A MAN has been told to stay out of Blairhall after he was sentenced for offences against his former partner.

Scott Young, 24, sent a series of messages to the woman he had met on Facebook after she ended their short relationship.

After asking for them to get back together, the messages turned abusive and bizarre behaviour included driving slowly past her home and waiting in her work's car park.

Appearing for sentencing at Dunfermline Sheriff Court on Wednesday, Young, of Green Park, Kinross, had previously admitted that between June 1 and August 18, both dates inclusive, at Bowling Green Wynd and Houltsworth Street, both Blairhall, and elsewhere in Fife, he engaged in a course of behaviour which was abusive of his partner or ex-partner.

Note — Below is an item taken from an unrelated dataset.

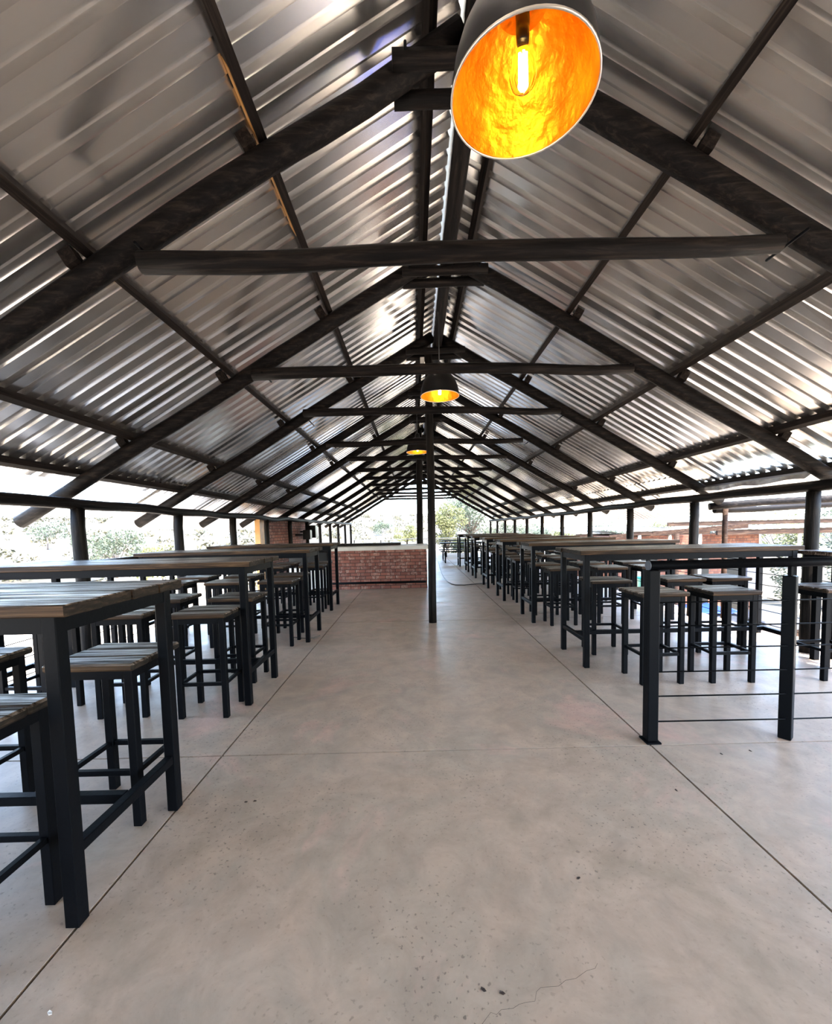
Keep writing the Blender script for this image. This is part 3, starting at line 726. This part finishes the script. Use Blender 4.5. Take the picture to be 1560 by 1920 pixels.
# ------------------------------------------------------------------ outdoor buildings at the right
gy = -1.65
t = thing('brick_building', 'low orange brick building outside beyond the right posts', 'building', (8.6, 13.2, gy))
mb = MB(); mb.box((-2.3, 0, -.3), (2.35, 3.2, 2.62)); mb.build('wall', M_brick2, t)
for x0, x1 in ((-1.5, -.9), (.15, .75), (1.25, 1.7)):
    mb = MB(); mb.box((x0, -.03, .1), (x1, .02, 2.0)); mb.build('door', M_lampb, t)  # black panels stand in for the dark openings in the wall
def roof_sheet(name, x0, x1, y0, y1, z0, z1, label, fasc=.1):
    cx, cy = (x0+x1)/2, (y0+y1)/2
    t = thing(name, label, 'roof', (cx, cy, 0)); mb = MB(); rows = []; x = x0; i = 0
    while x <= x1:
        h = .02 if i % 2 else 0; rows.append([mb.bm.verts.new((x-cx, y0-cy, z0+h)), mb.bm.verts.new((x-cx, y1-cy, z1+h))]); x += .13; i += 1
    for a, b in zip(rows, rows[1:]): mb.bm.faces.new((a[0], a[1], b[1], b[0]))
    s = mb.build('roof_sheet', M_galvout, t); s.modifiers.new('t', 'SOLIDIFY').thickness = .006
    mb = MB(); mb.beam((x0-cx, y0-cy+.08, z0-fasc/2-.01), (x1-cx, y0-cy+.08, z0-fasc/2-.01), .08, fasc); mb.build('fascia', M_fascia, t)
    for q, px in enumerate((x0+.25, (x0+x1)/2, x1-.25)):
        mb = MB(); mb.pole((px-cx, y0-cy+.1, gy), (px-cx, y0-cy+.1, z0-fasc), .045, 500+q, n=8, seg=4); mb.build('post', M_white, t)
roof_sheet('canopy_roof', 8.2, 14.2, 13.4, 18, 1.40, 1.62, 'highest pale sheet roof with brown edge beam outside on the right', .13)
roof_sheet('canopy_roof', 9.0, 14.0, 12.3, 13.3, 1.13, 1.22, 'lower brown-edged sheet roof before the highest one on the right', .15)
roof_sheet('canopy_roof', 6.4, 8.7, 12.2, 16.5, 1.14, 1.26, 'pale sheet roof over the left part of the brick building', .1)
roof_sheet('canopy_roof', 5.7, 7.3, 14.6, 18, 1.05, 1.2, 'small leftmost pale sheet roof beyond the brick building', .12)
mb = MB(); mb.beam((5.9, 12.6, .98), (9.3, 11.6, 1.24), .08, .13); mb.pole((7.6, 12.05, gy), (7.6, 12.05, 1.06), .07, 91, n=10, seg=5)
tag(mb.build('canopy_beam', M_fascia), 'slanting brown timber beam on a post before the brick building', 'beam')
# yard items
t = thing('tarpaulin', 'blue plastic sheet over a low pile outside seen through the right stools', 'tarpaulin', (7.75, 11.4, -1.15))
mb = MB()
rows = [[mb.bm.verts.new((i*.25-1, j*.25-.6, .12+.1*noise.noise((i*.8, j*.8, 3)))) for j in range(6)] for i in range(9)]
for a, b in zip(rows, rows[1:]):
    for q in range(5): mb.bm.faces.new((a[q], a[q+1], b[q+1], b[q])).smooth = True
o = mb.build('sheet', M_blue, t); mb = MB(); mb.box((-.9, -.5, -.5), (.9, .5, .02)); mb.build('pile', M_greyp, t); o.modifiers.new('t', 'SOLIDIFY').thickness = .01
t = thing('bin', 'teal plastic bin standing outside beyond the right stools', 'bin', (5.815, 10.5, -1.0))
mb = MB(); mb.lathe([(0, -.45), (.14, -.45), (.16, .95), (.18, .96), (.18, 1.02), (0, 1.02)], 20); mb.build('body', M_teal, t)
t = thing('board', 'grey upright board outside by the end of the brick building', 'board', (8.58, 10.5, gy))
mb = MB(); mb.box((-.17, -.03, 1.3), (.2, .03, 1.87)); mb.build('panel', M_greyp, t)
mb = MB(); mb.box((-.15, -.02, -.1), (-.10, .02, 1.3)); mb.box((.13, -.02, -.1), (.18, .02, 1.3)); mb.build('legs', M_steel, t)
t = thing('platform', 'low grey covered platform outside beyond the right railing', 'platform', (9.55, 11.2, gy))
mb = MB(); mb.box((-.7, -.8, .22), (.8, .8, .45), bev=.03); mb.build('deck', M_greyp, t)
mb = MB(); mb.box((-.65, -.75, -.2), (.75, .75, .22)); mb.build('base', M_fascia, t)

He contacted her repeatedly by phone and social media, uttered offensive and abusive remarks repeatedly, accused her of infidelity, drove past her home address repeatedly, contacted her friends and family and created a fake social media account.

Depute fiscal Laura McManus said the couple met on Facebook around November last year and Young moved in with the woman for a short time before she ended the relationship in June.

She had asked Young to move all his belongings from the house and leave which he agreed to do, however, following his departure, there was a series of messages through social media, via snapchat, Facebook messenger, Whatsapp and email.

Ms McManus told the court: "Some messages were him trying to rekindle the relationship, some were derogatory in nature. His behaviour appeared to escalate when she began to block him from social media. He moved onto emailing her, belittling her about their relationship, on one occasion calling her a 'filthy wee slut'. He then created a new Facebook account under a different name and engaged her in a conversation pretending to be a different person."

He was seen on July 22 to drive past the former partner's house at a slow pace and went on to call her countless times from his phone and from unknown numbers.

On another occasion, a friend of the woman had gone to see her at her work and saw Young sitting in the car park. He told the friend that she was with another man in her house.

Solicitor Aimee Allan said her client was "regretful" of his actions.

"He said this relationship was hot and cold and there were difficulties from the outset in relation to trust," she said. "He advises that the relationship is completely at an end."

Sheriff Charles Macnair placed Young on a community payback order with supervision for 18 months and ordered him to do 150 hours of unpaid work within six months.

He also granted a non-harassment order banning him from contacting or attempting to contact his former partner and from entering Blairhall.

He told him: "You continued to contact her and you became abusive and you seem to have believed that you had some continuing control of how she lived her life in particular the incident outside the pub is when you accused her of having people in her house.

"If she had people in her house, it had absolutely nothing to do with you. She can have who she liked in her house and it was no concern of yours but you considered it was because you had a brief relationship with her you still had control over her behaviour."